Bob Montana, most famous for his work on the Archie newspaper comic strip (at one time carried by 750 newspapers), came up the usual way of many cartoonists of the era, through comic books. He worked for MLJ and also for the Lev Gleason line of comics. Here is an example of his early work in these episodes of Dickie Dean, Boy Inventor. Dickie was a secondary Lev Gleason character, appearing in various titles, drawn by various artists. He was a Tom Swift-inspired character, a genius youngster who came up with important inventions, many of which he donated to the U.S. government.

This story, from the last issue of Silver Streak Comics (#21, 1942), is an example of how good Montana was, even at a young age. Born in 1920, he was 21 or 22 when this was published. I have also included a two-page Dickie Dean strip from the first issue of Crime Does Not Pay, which continued its numbering from Silver Streak at #22. The strip is a patriotic plug for what young readers can do to help the war effort.
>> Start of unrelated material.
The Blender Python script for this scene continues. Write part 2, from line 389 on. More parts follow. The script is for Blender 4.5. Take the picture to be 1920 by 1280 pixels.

Montana caricatures himself at the very end, right across from a cartoon of Uncle Sam, drawn with a toothy Archie-like grin.










Monday, July 11, 2011


Number 980


Bob Montana's Archie


This is the oldest Archie comic book story I have. It's by Bob Montana, from Pep Comics #31, 1942. From a humble beginning as a backup strip Archie took over the MLJ Comics line, and probably in the nick of time. As a reader turned the page of this issue from the last page of Archie he came across a Paul Reinman "Bentley of Scotland Yard" page showing a corpse impaled on a church steeple, dripping blood. MLJ cleaned up its act a lot with Archie, and probably had more than a few critics of the violent, gore-dripping comics of its wilder years before the publishers turned the company over to the Riverdale gang, and the pre-teen/teenage readers.

Montana, who drew Archie until the end of his life at age 54 (too young!) in 1975, did the newspaper comic strip version, which I read religiously. My newspaper dropped the strip shortly after Montana's death. I've included some early Archie newspaper strip originals by Montana I found on Heritage Auctions.

In this story we have the first appearance of Veronica's dad, Mr. Lodge.